Nuestra clase política anda en la pendeja total. Hablan los políticos de todos los colores como si nada más interesara quién demonios va a la grande.
México no ha cumplido ni doscientos años como país independiente. Y en ese tiempo no hemos podido ser un Estado de derecho previsible y confiable. Los Estados Unidos Mexicanos se inventaron y constituyeron republicanamente mediante instrumentos jurídicos denominados Constitución, pero el caudillismo hizo nugatorio todo ese andamiaje jurídico, sometiéndole al voluntarioso del poder en turno.

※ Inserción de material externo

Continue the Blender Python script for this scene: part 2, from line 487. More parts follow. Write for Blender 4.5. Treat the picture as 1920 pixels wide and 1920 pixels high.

La revolución mexicana tuvo en el enfrentamiento de caudillos su mayor signo: caudillo del sur, centauro del norte, jefe constitucionalista, jefe máximo, y, desde luego, el señor presidente de la república: jefe del Estado, jefe de gobierno, jefe del partido, jefe de las instituciones. El siglo veinte mexicano ha tenido sometida a la república a la voluntad sexenal del señor presidente. Con el siglo veintiuno, las alternancias se han limitado a procesos electorales y a disputar las posiciones sin empujar el término del sistema personalista. Por eso el panismo no cambió nada, simplemente administró lo conocido (Guanajuato es el ejemplo más acabado: un cuarto de siglo de su hegemonía y se comporta como el priismo).
La tarea más ingente no es, sin embargo, el antipriismo, sino constituir ciudadanía desde el municipio, que haga suya y controle a la república: división de poderes y control recíproco, rendición de cuentas y fiscalización en tiempo real, amén de justicia cotidiana, son las claves. Para resolverse, México debe asumir ya el sentido republicano sometido hasta ahora por dos viejas ataduras: el patrimonialismo y el caudillismo.